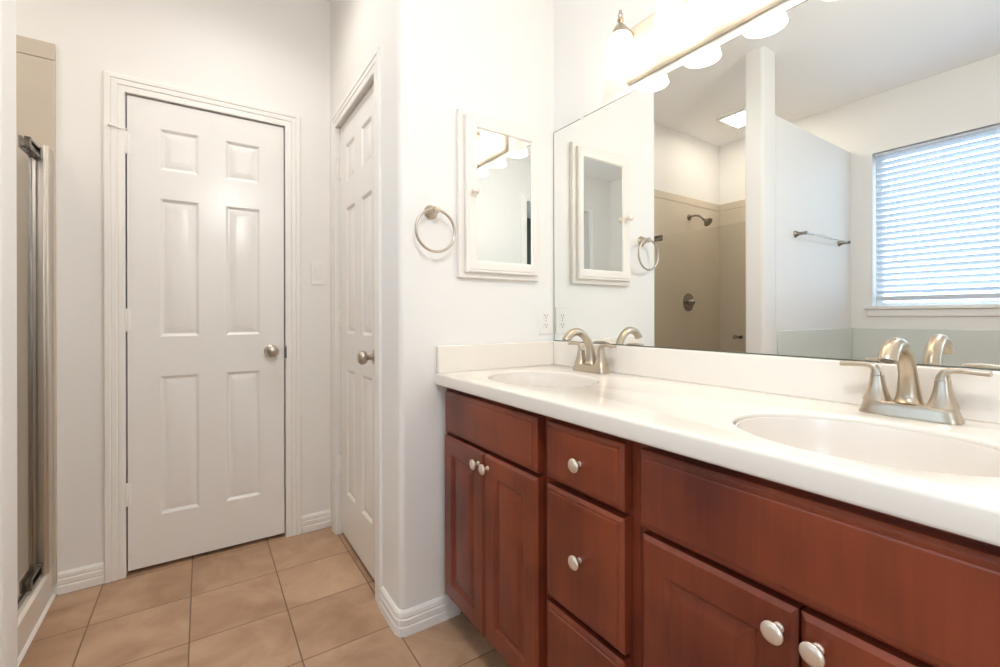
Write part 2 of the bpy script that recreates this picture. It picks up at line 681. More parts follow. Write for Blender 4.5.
# partition between bath and shower: low wall and full-height end post
PY0, PY1 = 1.402, 1.520
PX0, PX1 = -0.524, -0.362
pz = 2.395
w = MB()
w.box((XL, PY0 + 0.004, 0), (PX0, PY1, pz))
rr = 0.018
post = []
for (cx_, cy_, a0) in ((PX1 - rr, PY0 + rr, -PI / 2), (PX1 - rr, PY1 - rr, 0), (PX0 + .004, PY1 - .004, PI / 2), (PX0 + rr, PY0 + rr, PI)):
    q = rr if cx_ != PX0 + .004 else .004
    post += [(cx_ + q * math.cos(a0 + PI / 2 * k / 6), cy_ + q * math.sin(a0 + PI / 2 * k / 6)) for k in range(7)]
w.prism(post, 0, ZC)
struct(w.build('wall_partition', M['paint'], angle=30))
# back wall with a tall cased doorway to the bedroom
BDX0, BDX1, BDZ = -1.36, -0.415, 2.37
w = MB()
w.box((XL - T_, YB - .12, 0), (BDX0, YB, ZC)).box((BDX1, YB - .12, 0), (XM + T_, YB, ZC)).box((BDX0, YB - .12, BDZ), (BDX1, YB, ZC))
struct(w.build('wall_back', M['paint'], flat=True))
struct(casing(MB(), lambda u, v, h: (-u, YB + h, v), -BDX1, -BDX0, 0, BDZ, CAS).build('trim_3', M['trim']))
# bedroom beyond the doorway (seen twice reflected in the mirrors)
YBB = -3.2
BXR = 1.4
struct(MB().box((BX - T_, YBB - T_, -0.08), (BXR, YB - .12, -0.001)).build('floor_bedroom', M['carpet']))
struct(MB().box((BX - T_, YBB - T_, ZC), (BXR, YB - .12, ZC + .1)).build('ceiling_bedroom', M['ceiling']))
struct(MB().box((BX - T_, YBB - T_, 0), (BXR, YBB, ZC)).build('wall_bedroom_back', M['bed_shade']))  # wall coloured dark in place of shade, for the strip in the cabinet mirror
struct(MB().box((BXR, YBB, 0), (BXR + T_, YB - .12, ZC)).build('wall_bedroom_right', M['bed_paint']))
struct(MB().box((BX - T_, YB - .26, 0), (XL - T_, YB - .12, ZC)).build('wall_bedroom_front', M['bed_paint']))
w = MB()
w.box((BX - T_, YBB, 0), (BX, BWY0, ZC)).box((BX - T_, BWY1, 0), (BX, YB - .12, ZC)).box((BX - T_, BWY0, 0), (BX, BWY1, BWZ0)).box((BX - T_, BWY0, BWZ1), (BX, BWY1, ZC))
struct(w.build('wall_bedroom_left', M['bed_paint'], flat=True))


def window(name, X, y0, y1, z0, z1, bars):
    fr = MB()
    a, b = X - 0.13, X - 0.085
    t = 0.040
    fr.box((a, y0, z0), (b, y0 + t, z1)).box((a, y1 - t, z0), (b, y1, z1)).box((a, y0 + t, z0), (b, y1 - t, z0 + t)).box((a, y0 + t, z1 - t), (b, y1 - t, z1))
    for kind, p in bars:
        if kind == 'v':
            fr.box((a + .008, p - .022, z0 + t), (b - .008, p + .022, z1 - t))
        else:
            fr.box((a + .008, y0 + t, p - .022), (b - .008, y1 - t, p + .022))
    o = struct(fr.build(name, M['trim'], bevel=.003))
    MB().box((X - .111, y0 + t - .004, z0 + t - .004), (X - .107, y1 - t + .004, z1 - t + .004)).build('pane', M['window_glass'], o)
    return o


win = window('window_1', XL, WY0, WY1, WZ0, WZ1, [])
s = MB()
s.box((XL - .085, WY0, WZ0 - .001), (XL + .001, WY1, WZ0 + .012)).box((XL, WY0 - .045, WZ0 - .012), (XL + .032, WY1 + .045, WZ0 + .012))
s.build('window_sill', M['trim'], win, bevel=.004)
MB().box((XL, WY0 - .03, WZ0 - .065), (XL + .014, WY1 + .03, WZ0 - .012)).build('apron', M['trim'], win, bevel=.003)
window('window_2', BX, BWY0, BWY1, BWZ0, BWZ1, [('h', 1.4)])

# bath surround splash panels under the window and along the partition, with a small ledge
s = MB()
zt = 1.012
s.box((XL, PY0 - .008, .45), (PX0 - .01, PY0 + .003, zt)).box((XL, YB + .3, .45), (XL + .012, PY0 - .008, zt))
struct(s.build('trim_4', M['tub_tile'], bevel=.004))

# skirting
struct(base_run(MB(), [(-0.343, YF), (-0.484, YF)]).build('baseboard_far', M['trim'], angle=25))
struct(base_run(MB(), [(XC - .0005, YF), (0.4215, YF)]).build('baseboard_nook', M['trim'], angle=25))
o = struct(base_run(MB(), [(0.80, YE), (XC + r, YE), (XC + .3 * r, YE + .3 * r), (XC, YE + r), (XC, 1.668)]).build('baseboard_end', M['trim'], angle=25))
# casings
struct(casing(MB(), lambda u, v, h: (u, YF - h, v), D1X0, D1X1, 0, D1Z, CAS).build('trim_1', M['trim'], angle=25))
CAS2 = [(d, h * .72) for d, h in CAS]
struct(casing(MB(), lambda u, v, h: (XC - h, -u, v), -D2Y1 + .003, -D2Y0 - .003, 0, D2Z - .003, CAS2).build('trim_2', M['trim'], angle=25))


# ------------------------------------------------------------------ panelled doors
PROF = [(.004, .002), (.012, .0085), (.017, .0085), (.042, .002), (.046, .0015)]
KNOB = [(.032, 0), (.032, .004), (.029, .008), (.016, .011), (.0125, .014), (.0115, .030), (.0135, .034), (.022, .038), (.0275, .045), (.0290, .053), (.0270, .061), (.0215, .068), (.012, .072), (0, .073)]


def six_panel(name, T, W, Hh, kn_u, hinge_u, axis, label, stop_dir):
    ps = []
    k = W / 0.615
    for (a, b) in ((.112, .258), (.363, .508)):
        for (v0, v1) in ((.217, .829), (1.004, 1.617), (1.744, 1.927)):
            ps.append((a * k, b * k, v0, v1))
    d = struct(panelled(MB(), T, W, Hh, .035, ps, PROF).build(name, M['door'], angle=12), label, 'door')
    b = T(kn_u, .922, 0)
    n = Vector(axis)
    ro = MB().lathe(KNOB[:6], b, axis).build('rosette', M['steel'], d)
    MB().lathe(KNOB[5:], b, axis).build('knob', M['steel'], ro)
    for v in (.33, 1.078, 1.838):
        hm = MB()
        p = Vector(T(hinge_u, v, .006))
        hm.lathe([(.003, -.050), (.0055, -.048), (.0065, -.045), (.0065, -.016), (.0058, -.0155), (.0058, -.0145), (.0065, -.014), (.0065, .014), (.0058, .0145), (.0058, .0155), (.0065, .016), (.0065, .045), (.0055, .048), (.003, .050)], p, (0, 0, 1), 16)
        hs = 1 if hinge_u < W / 2 else -1
        q0, q1 = T(hinge_u + hs * .005, v - .044, -.001), T(hinge_u + hs * .016, v + .044, .0015)
        hm.box(q0, q1)
        hm.build('hinge', M['trim'], d)
    # hinge-pin door stop on the top hinge
    sm = MB()
    p = Vector(T(hinge_u, 1.892, .008))
    e = Vector(T(hinge_u + stop_dir * .045, 1.897, .022))
    sm.tube([p, p.lerp(e, .5), e], .0035, 10)
    sm.lathe([(.004, 0), (.0075, .001), (.0075, .008), (.004, .010)], e, (e - p))
    sm.lathe([(.007, -.003), (.007, .004)], p, (0, 0, 1))
    sm.build('door_stop', M['outlet'], d)
    return d


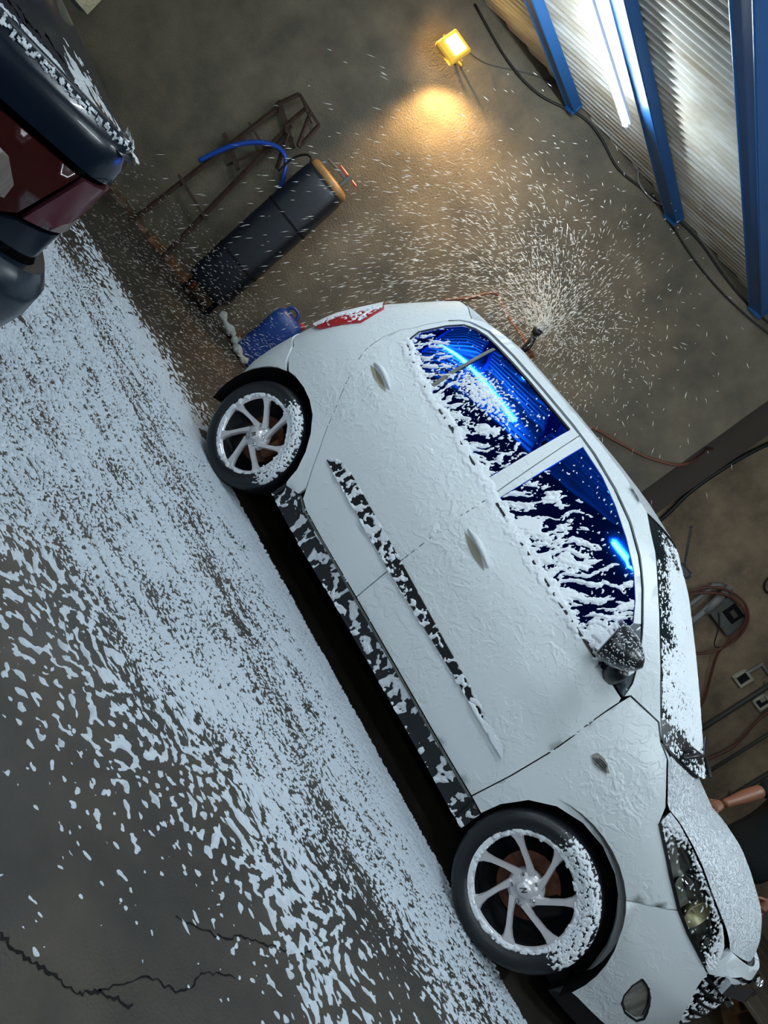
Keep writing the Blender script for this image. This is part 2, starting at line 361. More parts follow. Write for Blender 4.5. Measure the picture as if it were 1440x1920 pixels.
flood(f2, wp(-.95, 3.03, .24), WD * 1.0 - WN * .10 + Vector((0, 0, -.32)), FLOOD_WATTS * 1.2, 52)

# ---- white car skin: plan curve by arc length s (s=0 at x=1.1), wrapped over heights z
CW=1.695; YC=CW/2
def _plan():
    f=np.linspace(0,np.pi/2,400)
    n=2.3; fx=1.7+1.6*np.sin(f)**(2/n); fy=YC-YC*np.cos(f)**(2/n)
    m=3.2; rx=.5-1.12*np.sin(f)**(2/m); ry=YC-YC*np.cos(f)**(2/m)
    X=np.r_[rx[::-1],fx]; Y=np.r_[ry[::-1],fy]
    d=np.r_[0,np.cumsum(np.hypot(np.diff(X),np.diff(Y)))]
    i=np.interp(1.1,X,d); return d-i,X,Y
PS,PX,PY=_plan()
ZI=[0,.22,.35,.5,.8,.95,1.05,1.12,1.2,1.35,1.5,1.6,1.7]
II=[.06,.04,.012,.0,.0,.018,.045,.07,.10,.16,.225,.275,.33]
ZF=[0,.3,.5,.7,.8,.88,1.0,1.2,1.7]; KF=[.97,.985,1.0,.985,.96,.93,.9,.88,.88]
ZR=[0,.2,.45,.6,.85,1.0,1.25,1.5,1.7]; KR=[.97,1.02,1.05,1.03,.97,.93,.82,.65,.50]
def S(s,z,off=0.0):
    s=np.asarray(s,float); z=np.asarray(z,float)
    x=np.interp(s,PS,PX); y=np.interp(s,PS,PY)
    x=np.where(x>1.7,1.7+(x-1.7)*np.interp(z,ZF,KF),x)
    x=np.where(x<.5,.5+(x-.5)*np.interp(z,ZR,KR),x)
    y=YC-(YC-y)*(1-np.interp(z,ZI,II)/YC)
    p=np.stack(np.broadcast_arrays(x,y,z),-1)
    if off is not 0.0: p=p+SN(s,z)*np.asarray(off)[...,None]
    return p
def SN(s,z):
    e=.01
    a=S(np.asarray(s)+e,z)-S(np.asarray(s)-e,z); b=S(s,np.asarray(z)+e)-S(s,np.asarray(z)-e)
    n=np.cross(a,b); return n/np.maximum(np.linalg.norm(n,axis=-1,keepdims=True),1e-9)

# ------------------------------------------------------------------ white hatchback
car = empty('hatchback_car', (1.235, YC, 0), 0, 'white hatchback car covered in soap foam, side-on across the whole photo', 'car')
CI = Matrix.Translation((-1.235, -YC, 0))
def cp(o):                     # put a world-coordinate part under the car
    o.matrix_parent_inverse = CI; return o
def mirror(o):                 # far side twin sharing the mesh
    c = o.copy(); COL.objects.link(c); c.parent = o.parent; c.matrix_parent_inverse = o.matrix_parent_inverse.copy(); c.scale = (1, -1, 1); c.location = (0, CW, 0)
    return c
def shrink(poly, d):
    P = np.array(poly, float); n = len(P); A = .5 * np.sum(P[:, 0] * np.roll(P[:, 1], -1) - np.roll(P[:, 0], -1) * P[:, 1]); sg = 1 if A > 0 else -1; out = []
    for i in range(n):
        a = P[i] - P[i - 1]; b = P[(i + 1) % n] - P[i]; a /= max(np.linalg.norm(a), 1e-9); b /= max(np.linalg.norm(b), 1e-9)
        na = np.array([-a[1], a[0]]); nb = np.array([-b[1], b[0]]); m = na + nb; l = np.linalg.norm(m); m = m / max(l, 1e-6); c = max(.45, float(m @ na))
        out.append(P[i] + sg * m * d / c)
    return [tuple(p) for p in out]
def dens(poly, h):
    out = []; n = len(poly)
    for i in range(n):
        a = np.array(poly[i]); b = np.array(poly[(i + 1) % n]); k = max(1, int(np.linalg.norm(b - a) / h))
        for j in range(k): out.append(tuple(a + (b - a) * j / k))
    return out
def panel(name, poly, m, parent=None, off=0.0, skirt=.02, holes=(), gap=.0028, h=.035, surf=None, mir=False, root=True):
    surf = surf or S
    if gap: poly = shrink(poly, gap)
    poly = dens(poly, h); hs = [dens(shrink(q, -gap) if gap else q, h) for q in holes]
    pts = list(poly); edges = [(i, (i + 1) % len(poly)) for i in range(len(poly))]; loops = [list(range(len(poly)))]
    for q in hs:
        b = len(pts); pts += q; edges += [(b + i, b + (i + 1) % len(q)) for i in range(len(q))]; loops.append([b + i for i in range(len(q))])
    P = np.array(poly); x0, z0 = P.min(0); x1, z1 = P.max(0)
    gx, gz = np.meshgrid(np.arange(x0 + h, x1, h), np.arange(z0 + h, z1, h)); gx = gx.ravel(); gz = gz.ravel()
    ok = inpoly(gx, gz, shrink(poly, h * .45))
    for q in hs: ok &= ~inpoly(gx, gz, shrink(q, -h * .45))
    pts += list(zip(gx[ok], gz[ok]))
    vv, ee, ff, ov, oe, of = delaunay_2d_cdt([Vector((float(a), float(b))) for a, b in pts], edges, [], 0, 1e-6)
    vv = np.array([(v.x, v.y) for v in vv]); T = np.array([f for f in ff if len(f) == 3]); c = vv[T].mean(1); ok = inpoly(c[:, 0], c[:, 1], poly)
    for q in hs: ok &= ~inpoly(c[:, 0], c[:, 1], q)
    T = T[ok]; V = surf(vv[:, 0], vv[:, 1], off); Nn = SN(vv[:, 0], vv[:, 1]) if surf is S else None
    e1 = V[T[:, 1]] - V[T[:, 0]]; e2_ = V[T[:, 2]] - V[T[:, 0]]
    V = [tuple(v) for v in V]; F = [tuple(t) for t in T]
    # skirt, on duplicated rim vertices so the edge stays crisp
    inn = surf(vv[:, 0], vv[:, 1], off - skirt); mp = {}
    for i, l in enumerate(ov):
        for k in l: mp[k] = i
    for lp in loops:
        b = len(V); L = [mp[i] for i in lp if i in mp]
        for i in L: V.append(tuple(vv3 for vv3 in surf(vv[i, 0], vv[i, 1], off)))
        for i in L: V.append(tuple(inn[i]))
        n = len(L)
        for i in range(n): F.append((b + i, b + (i + 1) % n, b + n + (i + 1) % n, b + n + i))
    o = link(name, mesh(name, V, F), m, parent or car, True)
    if root: cp(o)
    else: o.matrix_parent_inverse = Matrix.Identity(4) if parent is None or parent is car else Matrix.Identity(4)
    if mir: mirror(o)
    return o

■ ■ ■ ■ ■

> What to produce
From the records above, copy out the line with "Keep writing the", the line with "flood(f2, wp(-.95, 3.03, .24), WD", and every line between them, word for word.

> Exercise output
Keep writing the Blender script for this image. This is part 2, starting at line 361. More parts follow. Write for Blender 4.5. Measure the picture as if it were 1440x1920 pixels.
flood(f2, wp(-.95, 3.03, .24), WD * 1.0 - WN * .10 + Vector((0, 0, -.32)), FLOOD_WATTS * 1.2, 52)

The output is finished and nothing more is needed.